Interestingly, TCS and Wipro do not forecast for the full year. Wipro limits the exercise only to quarterly guidance numbers and does not venture out to forecast revenues for the whole year. Hence, IT analysts have been less critical of their numbers. One has to remember that Infosys registered a 27.4% growth in net profit on a year-on-year basis, despite all the din about its revenue forecast. And that is no mean feat, considering it is a $7 billion dollar behemoth. But since it provides full year guidance, analysts get a whip to hold, which they are happy to crack these days.

Infosys may be better off limiting its forecasts to a quarterly basis. That would be more prudent considering the poor visibility ahead.

Last year, the company had altered its forecasts twice. In October, it slashed its dollar revenue growth target to 17-19% from the 18-20%, set at the beginning of the year. Later in January, it further reduced the target to 16.4%. Infosys had to slash its forecast for the first time only in 2008, during the height of the global economic crisis.
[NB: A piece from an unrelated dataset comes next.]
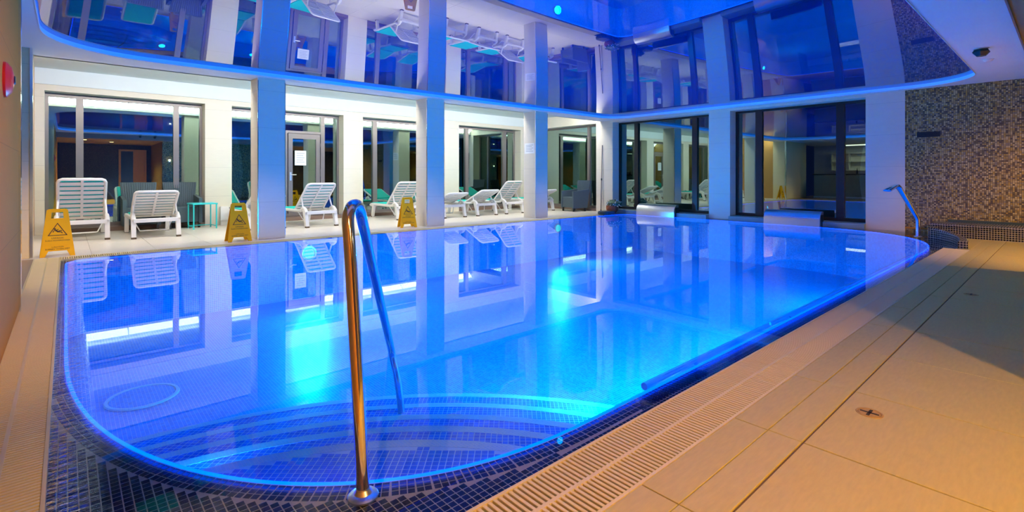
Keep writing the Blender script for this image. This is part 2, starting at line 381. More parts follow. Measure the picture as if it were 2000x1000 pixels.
# aisle ceiling with a long luminous trough
ZA = 3.0
mb = MB(); mb.box(-0.55, 12.4, 9.42, 12.7, ZA, ZA+0.1); mb.box(-0.62, 12.4, 9.36, 9.42, ZS, ZA+0.1)
ac = mb.obj('ceiling_aisle', M['aisle_plaster']); tag(ac, 'pale raised ceiling of the lounge aisle behind the column beam', kind='structure')
tr = empty('light_strip', (5.8, 9.435, 2.71)); tag(tr, 'long white fluorescent light strip on the aisle side of the column beam', 'light')
MB().box(-6.2, 6.1, -0.01, 0.01, -0.015, 0.235).obj('housing', M['white'], tr)
for k in range(8): MB().box(-6.15+1.53*k, -6.15+1.53*k+1.50, 0.0, 0.01, -0.11, 0.11, Matrix.Translation((0, 0.085, 0.115)) @ Matrix.Rotation(math.radians(-52), 4, 'X')).obj('diffuser', M['aisle_glow'], tr)
# lower ceiling over the near deck
mb = MB(); mb.box(-6.0, 12.4, -4.2, 0.36, 2.52, 2.75)
lc = mb.obj('ceiling_lower', plain('beige_soffit', (0.42, 0.27, 0.13), 0.55, noise=0.04)); tag(lc, 'beige lower ceiling over the near deck', kind='structure')
tag(MB().box(-6.0, 12.4, 0.36, 0.375, 2.50, 2.75).obj('trim_2', M['frame']), 'dark edge trim of the lower ceiling', kind='structure')
tag(MB().box(-6.0, -0.62, 0.36, 9.42, 2.69, 2.8).obj('ceiling_lobby', M['plaster']), 'white ceiling of the lobby bay', kind='structure')

# ------------------------------------------------------------------ walls
mb = MB()
for a, b in ((-0.45, -0.29), (2.21, 2.72), (5.25, 5.77), (8.30, 8.83), (11.36, 12.4)): mb.box(a, b, 12.3, 12.7, 0, 2.6)
mb.box(-0.45, 12.4, 12.3, 12.7, 2.6, 2.70)
mb.box(-0.45, 12.4, 12.315, 12.7, 2.70, 2.712)
wl = mb.obj('wall_left', M['cream']); MB().box(-0.45, 11.95, 12.29, 12.7, 2.712, 2.76).box(-0.45, 11.95, 12.31, 12.7, 2.76, 3.0).obj('cornice', M['aisle_plaster'], wl); tag(wl, 'cream window wall behind the loungers', kind='structure')
mb = MB()
for a, b, h in ((8.97, 9.58, 2.65), (5.5, 6.03, 2.63), (2.13, 2.76, 2.63), (12.22, 12.29, 2.65)): mb.box(11.95, 12.4, a, b, -0.02, h)
mb.box(11.95, 12.4, 2.13, 8.97, 2.63, 2.72); mb.box(11.95, 12.4, 8.97, 12.29, 2.65, 3.0)
wf = mb.obj('wall_far', M['cream']); tag(wf, 'cream pillared end wall with tall dark windows', kind='structure')
tag(MB().box(11.96, 12.4, -4.2, 2.13, -0.05, 2.72).obj('wall_mosaic', M['wall_mosaic']), 'brown and gold glass mosaic end wall', kind='structure')
MB().box(11.945, 11.958, -0.5, 2.13, 0.06, 0.09).obj('edge_row', M['brown'], bpy.data.objects['wall_mosaic'])
nw = MB().box(-0.62, -0.275, -4.2, 5.50, 0, ZS).obj('wall_near', M['brown']); tag(nw, 'brown stone wall at the left edge of the frame', kind='structure')
MB().box(-0.62, -0.262, 5.50, 5.53, 0, ZS).box(-0.277, -0.262, 5.44, 5.50, 0, ZS).obj('corner_strip', M['chrome'], nw)
tw = MB().box(-3.0, -0.33, 8.86, 9.42, 0, ZS).obj('wall_return', panels('tan_panel', (0.78, 0.60, 0.34))); tag(tw, 'tan return wall beyond the lobby opening', kind='structure')
MB().box(-0.345, -0.318, 8.845, 8.90, 0, ZS).obj('corner_strip', M['chrome'], tw)
tag(MB().box(-0.55, -0.42, 9.42, 12.7, 0, 3.0).obj('wall_timber', M['wood']), 'orange timber end wall of the aisle', kind='structure')
tag(MB().box(3.05, 8.07, -4.2, -0.45, 0, 2.52).obj('wall_right', M['wall_mosaic']), 'mosaic clad wall block beside the near deck', kind='structure')
tag(MB().box(-6.0, 12.4, -4.4, -4.2, 0, 2.75).obj('wall_rear', mosaic('dark_mosaic', [(0.04, 0.035, 0.035), (0.06, 0.05, 0.045), (0.03, 0.03, 0.035)], (0.02, 0.02, 0.02))), 'dark mosaic wall behind the near deck', kind='structure')
tag(MB().box(-6.2, -6.0, -4.4, 9.42, 0, 2.8).obj('wall_bar', M['plaster']), 'white wall behind the bar', kind='structure')

# columns between pool and aisle
for i, (x, lab) in enumerate(((2.37, 'square cream column nearest the camera, blue lit pool side, second wet floor sign at its foot'),
                              (5.62, 'square cream column in the middle of the pool edge row'),
                              (8.79, 'square cream column farthest along the pool edge, paper notice on its side'))):
    c = empty('column', (x, 8.97, 0)); tag(c, lab, 'column', 'columns along the pool edge')
    MB().box(0, 0.43, 0, 0.43, 0, ZS).obj('shaft', M['cream'], c)
    for (cx, cy) in ((-0.004, -0.004), (0.424, -0.004)):
        MB().box(cx, cx+0.010, cy, cy+0.010, 0.002, ZS-0.002).obj('corner_trim', M['chrome'], c)

# ------------------------------------------------------------------ windows
def window(name, axis, a0, a1, depth, z0, z1, mull, fm, label, extra=None):
    """axis 'x': runs along X in plane Y=depth ; axis 'y': runs along Y in plane X=depth"""
    w = empty(name); tag(w, label, kind='structure')
    def B(u0, u1, zz0, zz1, t0, t1):
        return MB().box(u0, u1, depth+t0, depth+t1, zz0, zz1) if axis == 'x' else MB().box(depth+t0, depth+t1, u0, u1, zz0, zz1)
    fr = B(a0, a0+0.05, z0, z1, -0.05, 0.05); 
    for q in (B(a1-0.05, a1, z0, z1, -0.05, 0.05), B(a0+0.05, a1-0.05, z1-0.05, z1, -0.05, 0.05), B(a0+0.05, a1-0.05, z0, z0+0.07, -0.05, 0.05)): fr.add(q.v, q.f)
    fr.obj('frame', fm, w)
    mull = sorted(mull)
    es = [a0+0.05] + [v for c, t in mull for v in (c-t/2, c+t/2)] + [a1-0.05]
    for c, t in mull: B(c-t/2, c+t/2, z0+0.07, z1-0.05, -0.06, 0.06).obj('mullion', fm, w)
    for k in range(0, len(es), 2):
        if extra and extra(k//2, es[k], es[k+1], w, B): continue
        B(es[k], es[k+1], z0+0.07, z1-0.05, -0.006, 0.006).obj('pane', M['glass'], w)
    return w
def door_bay(k, u0, u1, w, B):
    if k != 1: return False
    B(u0, u1, 2.10, 2.16, -0.05, 0.05).obj('transom', M['frame'], w)
    B(u0, u1, 2.16, 2.53, -0.006, 0.006).obj('pane', M['glass'], w)
    m = 3.95
    B(m-0.03, m+0.03, 0.15, 2.10, -0.05, 0.05).obj('mullion', M['frame'], w)
    B(u0, m-0.03, 0.15, 2.10, -0.006, 0.006).obj('pane', M['glass'], w)
    return True
WZ = 12.64
window('window_1', 'x', -0.29, 2.21, WZ, 0.08, 2.58, [(0.195, 0.11), (1.735, 0.10)], M['frame'], 'wide aisle window behind the two nearest loungers')
window('window_2', 'x', 2.72, 5.25, WZ, 0.08, 2.58, [(3.24, 0.10), (4.83, 0.10)], M['frame'], 'aisle window with a glazed door, partly behind the first column', door_bay)
window('window_3', 'x', 5.77, 8.30, WZ, 0.08, 2.58, [(6.25, 0.12), (7.80, 0.12)], M['frame'], 'aisle window left of the middle column')
window('window_4', 'x', 8.83, 11.36, WZ, 0.08, 2.58, [(9.34, 0.12), (10.90, 0.14)], M['frame'], 'aisle window between the middle and last columns')
XW = 12.30
window('window_5', 'y', 9.58, 12.22, XW, 0.07, 2.65, [(10.12, 0.09)], M['frame'], 'window at the far end of the aisle')
window('window_6', 'y', 6.03, 8.97, XW, 0.10, 2.63, [(8.36, 0.12), (6.57, 0.14)], M['dark_frame'], 'dark framed window on the end wall beside the flower pot')
window('window_7', 'y', 2.76, 5.50, XW, 0.10, 2.63, [(4.95, 0.15), (3.28, 0.15)], M['dark_frame'], 'dark framed window on the end wall nearest the mosaic')
# door leaf in window_2
dr = empty('door_1', (4.0, WZ-0.03, 0.09)); tag(dr, 'glazed aluminium door with a paper notice', kind='structure')
mb = MB(); mb.box(0, 0.10, -0.03, 0.03, 0, 2.0); mb.box(0.66, 0.76, -0.03, 0.03, 0, 2.0); mb.box(0.1, 0.66, -0.03, 0.03, 1.88, 2.0); mb.box(0.1, 0.66, -0.03, 0.03, 0, 0.14); mb.obj('leaf_frame', M['frame'], dr)
MB().box(0.10, 0.66, -0.005, 0.005, 0.14, 1.88).obj('pane', M['glass'], dr)
MB().tube([(0.05, -0.03, 1.0), (0.05, -0.075, 1.0), (0.17, -0.075, 1.0)], 0.011, 8).box(0.03, 0.07, -0.04, -0.03, 0.86, 1.06).obj('handle', M['brushed'], dr)
for z in (0.25, 0.95, 1.05, 1.7): MB().box(0.765, 0.785, -0.045, -0.02, z, z+0.09).obj('hinge', M['frame'], dr)
for (a, b) in ((-0.29, 2.21), (2.72, 5.25), (5.77, 8.30), (8.83, 11.36)):
    s = MB().box(a, b, 12.32, 12.7, 0, 0.08).obj('trim_3', plain('brown_sill', (0.20, 0.13, 0.10), 0.5, noise=0.1) if 'brown_sill' not in bpy.data.materials else bpy.data.materials['brown_sill']); tag(s, 'brown window plinth', kind='structure')
s = MB().box(11.97, 12.4, 9.58, 12.22, 0, 0.07).obj('trim_4', bpy.data.materials['brown_sill']); tag(s, 'brown plinth under the aisle end window', kind='structure')
for (a, b) in ((6.03, 8.97), (2.76, 5.50)):
    s = MB().bbox(11.80 if a > 6 else 11.86, 12.4, a, b, -0.02, 0.10, 0.012).obj('trim_5', M['ledge_green']); tag(s, 'low green stone ledge under the end wall window', kind='structure')

# ------------------------------------------------------------------ floors
def tiled(name, base, tile_mat, grout_mat, label, top=0.0, gap=0.004):
    """base: list of rects for the bed ; returns parent ; tiles are separate pieces"""
    mb = MB()
    for (x0, x1, y0, y1) in base: mb.box(x0, x1, y0, y1, -0.35, top-0.006)
    o = mb.obj(name, grout_mat); tag(o, label, kind='structure'); return o
def tile(parent, x0, x1, y0, y1, mat, top=0.0, g=0.002):
    return MB().bbox(x0+g, x1-g, y0+g, y1-g, top-0.014, top+random.uniform(-0.0006, 0.0006), 0.0015).obj('tile', mat, parent)
fd = tiled('floor', [(-0.3, 11.96, -4.2, 0.98)], M['sand'], M['grout'], 'sand coloured stone deck in the right foreground')
xs = [0.76+0.705*i for i in range(0, 17)]
xs = [-0.65, 0.055] + xs
for i in range(len(xs)-1):
    a, b = xs[i], min(xs[i+1], 11.95)
    if a >= b: continue
    tile(fd, a, b, 0.84, 0.98, M['sand']); tile(fd, a+0.0, b, 0.712, 0.84, M['sand'], g=0.0015)
    tile(fd, a, b, 0.0, 0.708, M['sand'], g=0.003); tile(fd, a, b, -0.71, -0.003, M['sand'], g=0.003)
tag(MB().box(-6.0, -0.3, -4.2, 9.42, -0.3, 0.0).obj('floor_lobby', plain('brown_floor', (0.34, 0.20, 0.12), 0.35, noise=0.1)), 'brown lobby floor at the far left', kind='structure')
tag(MB().box(-0.3, 12.0, -4.2, -0.71, -0.3, -0.002).obj('floor_rear', M['sand']), 'deck floor behind the camera', kind='structure')
fa = tiled('floor_aisle', [(-0.45, 12.3, 8.75, 12.7)], M['aisle_tile'], M['aisle_grout'], 'pale stone floor of the lounge aisle')
for i in range(18):
    for j in range(6):
        x0, x1 = -0.45+0.71*i, min(-0.45+0.71*(i+1), 12.0); y0, y1 = 8.75+0.71*j, min(8.75+0.71*(j+1), 12.33)
        if x1-x0 > 0.05 and y1-y0 > 0.05: tile(fa, x0, x1, y0, y1, M['aisle_tile'])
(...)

The question now is how long will Infosys continue to provide guidance. With visibility becoming tougher, it would be increasingly difficult for it to keep giving these forecasts. Some of the analysts no longer consider Infosys guidance as a torch bearer for the industry. That should be a worry for Infosys.

It is now time for the company to start looking inwards for answers. There has to be a reason why it is not able to meet the guidance numbers repeatedly. Infosys has said that it witnessed some ramp down in the BFSI space during the fourth quarter. But the real reasons have to be beyond these. Maybe it needs restructuring both in terms of human resources as also business verticals.

Infosys traditionally has not liked low hanging fruits. It has always gone after high margin play, willing to compromise on the number of deals won. Critics say that it is probably time to give up that strategy, and compete for volumes. That may be a tough call, and would involve redressing the very fabric of the company.